Ben ülkücüyüm, Türk milliyetçisiyim diyen hiçbir kimse, vatan ve millet için cepheden cepheye koşmuş, namus için elinde silah er meydanında döne döne dövüşmüş, bir Türk milliyetçisine
gey diyemez. Hiçbir ülkücü şuurunu kaybedip, bu kadar alçalamaz.
Ülkücünün kitabında namus cellatlığı yoktur.
Efendim onu da öyle kabul edelim devri artık geçmiştir.
Atatürk eleştirilemez biri değildir.
Türkiye’de onun kadar masaya yatan, ama her yattığı masadan da, onun kadar güçlenerek çıkan başka bir lider yoktur.
Onların korktuğu, onların anlamadığı, anlasalar da kabul etmedikleri, edemedikleri şey de işte budur, onun, milletin kalbindeki yeri ve sevgisidir.

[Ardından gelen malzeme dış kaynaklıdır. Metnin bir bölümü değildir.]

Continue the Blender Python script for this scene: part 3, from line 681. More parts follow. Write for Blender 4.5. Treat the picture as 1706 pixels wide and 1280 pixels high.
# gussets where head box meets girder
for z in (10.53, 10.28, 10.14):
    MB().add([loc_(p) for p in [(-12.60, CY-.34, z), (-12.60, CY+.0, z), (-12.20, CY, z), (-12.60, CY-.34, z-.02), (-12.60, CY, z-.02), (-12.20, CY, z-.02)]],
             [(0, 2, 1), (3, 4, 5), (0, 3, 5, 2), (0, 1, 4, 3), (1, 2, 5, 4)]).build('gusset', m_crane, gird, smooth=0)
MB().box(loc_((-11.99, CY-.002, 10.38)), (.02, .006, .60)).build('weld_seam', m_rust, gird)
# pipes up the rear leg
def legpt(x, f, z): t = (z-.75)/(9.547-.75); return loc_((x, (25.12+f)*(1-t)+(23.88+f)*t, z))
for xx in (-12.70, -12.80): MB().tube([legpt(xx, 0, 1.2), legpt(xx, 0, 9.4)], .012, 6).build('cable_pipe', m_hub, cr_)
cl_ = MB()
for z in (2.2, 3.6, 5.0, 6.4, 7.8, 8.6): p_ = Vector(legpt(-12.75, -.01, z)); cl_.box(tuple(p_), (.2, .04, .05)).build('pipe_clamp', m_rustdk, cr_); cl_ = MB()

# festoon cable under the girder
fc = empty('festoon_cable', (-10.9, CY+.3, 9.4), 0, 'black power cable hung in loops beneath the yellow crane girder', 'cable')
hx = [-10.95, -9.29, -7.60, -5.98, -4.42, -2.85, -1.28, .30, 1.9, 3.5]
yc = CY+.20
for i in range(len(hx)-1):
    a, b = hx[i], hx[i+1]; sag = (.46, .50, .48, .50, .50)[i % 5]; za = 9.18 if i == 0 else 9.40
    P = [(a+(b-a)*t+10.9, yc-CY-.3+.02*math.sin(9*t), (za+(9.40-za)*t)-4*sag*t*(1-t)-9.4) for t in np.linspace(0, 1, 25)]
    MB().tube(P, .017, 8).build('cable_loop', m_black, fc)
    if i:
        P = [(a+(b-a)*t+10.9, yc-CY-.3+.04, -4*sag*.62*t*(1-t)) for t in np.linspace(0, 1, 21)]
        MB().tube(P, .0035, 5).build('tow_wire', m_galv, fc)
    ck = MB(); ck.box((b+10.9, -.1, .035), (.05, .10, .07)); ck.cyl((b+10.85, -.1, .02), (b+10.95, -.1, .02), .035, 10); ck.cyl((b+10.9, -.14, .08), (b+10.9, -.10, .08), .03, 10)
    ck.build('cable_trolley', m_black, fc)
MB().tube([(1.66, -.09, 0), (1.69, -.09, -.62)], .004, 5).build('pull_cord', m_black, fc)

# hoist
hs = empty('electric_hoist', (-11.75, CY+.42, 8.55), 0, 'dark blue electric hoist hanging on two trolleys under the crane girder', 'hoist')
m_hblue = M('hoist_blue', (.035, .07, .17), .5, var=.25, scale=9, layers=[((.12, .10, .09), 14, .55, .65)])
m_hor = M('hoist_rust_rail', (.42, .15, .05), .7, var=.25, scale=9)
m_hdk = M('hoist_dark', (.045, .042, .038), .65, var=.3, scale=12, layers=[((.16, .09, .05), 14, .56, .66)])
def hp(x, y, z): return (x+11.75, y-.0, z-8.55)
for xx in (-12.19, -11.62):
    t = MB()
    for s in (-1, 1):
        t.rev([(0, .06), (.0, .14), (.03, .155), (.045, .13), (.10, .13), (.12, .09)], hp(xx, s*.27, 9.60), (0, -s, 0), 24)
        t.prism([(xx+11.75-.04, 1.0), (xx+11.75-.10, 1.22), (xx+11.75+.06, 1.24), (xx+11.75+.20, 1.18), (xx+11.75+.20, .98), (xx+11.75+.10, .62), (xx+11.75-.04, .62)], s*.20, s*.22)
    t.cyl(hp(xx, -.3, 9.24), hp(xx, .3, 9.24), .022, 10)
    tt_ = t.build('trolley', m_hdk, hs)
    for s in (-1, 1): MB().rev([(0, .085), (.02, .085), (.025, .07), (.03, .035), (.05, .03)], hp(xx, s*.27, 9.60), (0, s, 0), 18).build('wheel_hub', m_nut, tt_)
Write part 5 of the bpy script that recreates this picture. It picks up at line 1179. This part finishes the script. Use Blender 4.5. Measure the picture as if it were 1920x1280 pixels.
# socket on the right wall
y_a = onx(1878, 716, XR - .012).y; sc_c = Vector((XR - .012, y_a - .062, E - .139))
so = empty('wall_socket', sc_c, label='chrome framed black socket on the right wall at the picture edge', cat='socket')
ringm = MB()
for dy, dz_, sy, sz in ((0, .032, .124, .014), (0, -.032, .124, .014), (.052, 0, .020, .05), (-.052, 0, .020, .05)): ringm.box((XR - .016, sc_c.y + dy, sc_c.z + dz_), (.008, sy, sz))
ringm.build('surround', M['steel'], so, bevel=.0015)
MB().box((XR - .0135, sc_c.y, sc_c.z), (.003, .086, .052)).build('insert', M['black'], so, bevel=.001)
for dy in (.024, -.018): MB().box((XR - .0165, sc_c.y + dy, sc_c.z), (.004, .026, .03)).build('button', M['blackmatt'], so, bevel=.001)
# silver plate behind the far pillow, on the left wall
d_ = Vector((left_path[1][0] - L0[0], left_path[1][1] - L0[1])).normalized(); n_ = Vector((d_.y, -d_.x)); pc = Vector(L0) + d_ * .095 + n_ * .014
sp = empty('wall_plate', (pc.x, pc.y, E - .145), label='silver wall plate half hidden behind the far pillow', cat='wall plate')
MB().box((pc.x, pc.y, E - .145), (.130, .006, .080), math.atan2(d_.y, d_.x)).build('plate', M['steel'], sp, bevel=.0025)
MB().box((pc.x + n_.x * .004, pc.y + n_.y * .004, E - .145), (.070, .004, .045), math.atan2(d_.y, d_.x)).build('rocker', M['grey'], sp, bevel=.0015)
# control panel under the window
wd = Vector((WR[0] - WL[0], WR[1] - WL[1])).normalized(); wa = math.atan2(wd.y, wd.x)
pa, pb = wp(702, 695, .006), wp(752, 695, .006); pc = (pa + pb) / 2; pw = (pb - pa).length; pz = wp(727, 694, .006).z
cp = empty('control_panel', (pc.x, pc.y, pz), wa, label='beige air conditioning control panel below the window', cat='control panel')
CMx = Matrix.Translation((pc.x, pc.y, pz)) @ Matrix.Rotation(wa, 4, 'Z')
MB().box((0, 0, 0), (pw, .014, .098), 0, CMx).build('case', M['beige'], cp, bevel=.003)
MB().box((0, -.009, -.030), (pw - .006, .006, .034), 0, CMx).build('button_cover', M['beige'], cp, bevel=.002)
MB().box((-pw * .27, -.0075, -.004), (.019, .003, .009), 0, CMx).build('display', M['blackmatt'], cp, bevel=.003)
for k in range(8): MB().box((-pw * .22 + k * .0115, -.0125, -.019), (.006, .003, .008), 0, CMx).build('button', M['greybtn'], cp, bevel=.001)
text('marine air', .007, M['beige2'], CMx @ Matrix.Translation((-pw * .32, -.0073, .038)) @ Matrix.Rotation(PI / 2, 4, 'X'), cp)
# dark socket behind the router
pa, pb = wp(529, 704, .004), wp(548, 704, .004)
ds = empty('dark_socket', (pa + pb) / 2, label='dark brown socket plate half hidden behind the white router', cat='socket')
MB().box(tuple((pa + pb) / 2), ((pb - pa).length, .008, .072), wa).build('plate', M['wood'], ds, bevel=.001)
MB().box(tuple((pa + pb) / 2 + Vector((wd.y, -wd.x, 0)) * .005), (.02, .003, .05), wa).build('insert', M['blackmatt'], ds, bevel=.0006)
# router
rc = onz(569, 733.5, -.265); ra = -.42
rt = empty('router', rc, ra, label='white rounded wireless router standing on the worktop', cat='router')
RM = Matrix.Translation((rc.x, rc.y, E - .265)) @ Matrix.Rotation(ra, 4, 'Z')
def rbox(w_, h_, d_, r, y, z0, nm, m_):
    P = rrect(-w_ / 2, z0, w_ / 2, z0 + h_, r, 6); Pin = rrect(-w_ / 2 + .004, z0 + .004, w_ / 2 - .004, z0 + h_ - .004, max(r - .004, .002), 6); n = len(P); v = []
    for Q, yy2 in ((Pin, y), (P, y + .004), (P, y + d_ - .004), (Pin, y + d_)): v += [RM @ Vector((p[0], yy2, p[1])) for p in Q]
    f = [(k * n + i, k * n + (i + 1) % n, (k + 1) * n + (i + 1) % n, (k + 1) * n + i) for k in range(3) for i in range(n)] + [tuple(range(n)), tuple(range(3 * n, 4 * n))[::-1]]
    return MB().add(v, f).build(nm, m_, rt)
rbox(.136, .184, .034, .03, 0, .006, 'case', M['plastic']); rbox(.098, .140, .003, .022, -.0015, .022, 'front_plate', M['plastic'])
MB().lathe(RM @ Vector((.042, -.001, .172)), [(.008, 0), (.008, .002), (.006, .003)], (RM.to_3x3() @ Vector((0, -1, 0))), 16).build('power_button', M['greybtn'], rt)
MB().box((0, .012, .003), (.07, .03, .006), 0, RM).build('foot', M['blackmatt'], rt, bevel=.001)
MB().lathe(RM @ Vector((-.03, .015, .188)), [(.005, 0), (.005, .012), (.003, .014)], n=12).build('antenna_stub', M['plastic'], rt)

Cumhuriyet milliyetçilerin kurduğu ümmet esaslı değil, millet esaslı bir ulus devlettir. Nokta.
Bu nedenle Atatürk’ü eleştiri tutarsızlık, Atatürk’e düşmanlık gaflet, Atatürk’e küfür ve hakaretse ahlaksızlıktır. Ülkücüler, karşıtı değil, savunucusudur.

Osmanlıdaki yıkılan, değişen, düzenlenen her şeyi Türkçüler yapmış, Saltanatı, halifeliği, Türkçüler kaldırmıştır. İslamcıların Türk ve Türklükten nefret etmelerinin en önemli sebebi budur.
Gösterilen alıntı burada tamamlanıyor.